Critique du volume manga
Publiée le Jeudi, 27 Octobre 2011
Tous les acteurs sont à présent réunis au laboratoire de Mimasaka, pour les ultimes révélations, qui occuperont tout de même l'ensemble du volume, portées par les interminables blablas de Kyôgokudo, plus que jamais analyste pertinent. Et comme dans le précédent volume, c'est justement ce qui déçoit le plus dans cette série: ce personnage d'une incroyable pertinence, que l'on croirait omniscient tant il est capable de dévoiler la vérité et d'appuyer ses raisonnements en se basant sur... rien du tout, finalement. Et en somme, il paraît donc difficile d'y croire, tant les nombreuses informations semblent sortir un peu de nulle part.

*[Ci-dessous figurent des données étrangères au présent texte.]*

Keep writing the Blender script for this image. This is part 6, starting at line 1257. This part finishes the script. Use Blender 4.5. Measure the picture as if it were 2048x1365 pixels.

Les faiblesses de la série, à présent évidentes, ne s'arrêtent pas là, puisque malgré la grande linéarité de ces révélations sur l'intrigue se découpant en plusieurs actes, les lecteurs les moins attentifs devront beaucoup s'accrocher pour comprendre toutes les explications de Kyôgokudo, et même en restant scotché par l'oeuvre, on risque fort de passer au-dessus de nombreux éléments et références à la limite du compréhensible. Est-ce la faute à l'auteur du roman lui-même ? A Aki Shimizu qui a été incapable de bien tout faire ressortir ? A l'édition de Soleil Manga, dépourvue de notes de compréhension qui auraient pu être utiles et parsemée d'erreurs ? Sur ce dernier point, il faut bien avouer que les nombreuses fautes d'orthographe, la traduction pas toujours claire et, surtout, la confusion dans les noms des personnages par moments (Sekiguchi/Toriguchi au détour d'une page, Yôko/Kanako sur une autre) ont de quoi déstabiliser un récit où la traductrice elle-même ne semble pas avoir tout compris.
Pour en revenir à l'omniscience de Kyôgokudo, on regrette également que celle-ci mette de côté la majorité des protagonistes secondaires, dont on a l'impression qu'ils ne servent globalement à rien hormis au détour d'une ou deux pages, qu'il s'agisse de Sekiguchi, de Toriguchi, d'Enokizu, ou même de l'inspecteur Kiba, lui qui était si intéressant au départ. Au fil de tergiversations dont on ne comprend réellement que les grandes lignes (ce qui, ironiquement, suffit pour comprendre la conclusion de l'histoire... Le récit aurait-il été inutilement complexifié par des éléments finalement anecdotiques ? Il faut croire), le seul Kyôgokudo a le beau rôle de percer à jour les différents actes d'une tragédie devenant petit à petit de plus en plus morbide, malsaine, glauque, atteignant des sommets dans ce domaine via les révélations sur Yôko et Mimasaka. On a le sentiment d'avoir une oeuvre osée, allant au bout de ses idées dérangeantes, et dans ce cadre, le trait d'Aki Shimizu fait des merveilles, malgré une narration trop basique, sans grosse ampleur sur cette fin.
On reste un peu circonspect face à la conclusion du Coffre aux esprits. Après un début de série envoûtant et très intrigant, qui laissait volontiers le lecteur se régaler en émettant toutes sortes d'hypothèses, la suite ne fait que balancer de manière linéaire un nombre incalculable de révélations, en se basant sur des théories qui ont régulièrement un arrière-goût d'inutile, et via un seul protagoniste qui, de par ses blablas incessants et peu clairs, tend à alourdir l'oeuvre tout en reléguant au statut de figurants des personnages qui s'annonçaient pourtant complexes au départ (Kiba...).
Très maladroite, l'oeuvre est pourtant loin d'être mauvaise, s'avère même assez unique en son genre et globalement captivante pour ceux qui ont vraiment accroché et pourraient avoir envie de relire d'une traite toute la série pour tenter de comprendre un peu mieux certaines choses (préparez un doliprane, au cas où). Cela, on le doit principalement à une intrigue qui n'a pas peur d'aller loin, et au trait délicieux de Shimizu.
Le Coffre aux esprits a tout d'une série casse-gueule en France, et malgré les problèmes de traduction, on remerciera les éditions Soleil pour les nombreuses pages couleurs, et surtout pour avoir pris le risque de la publier dans leur politique de suivi de Shimizu. A présent, malgré les risques, on ne peut qu'espérer voir débarquer Kyoukotsu no Yume, adaptation du troisième roman de la saga de Natsuhiko Kyogoku (le Coffre aux esprits était une adaptation du deuxième roman).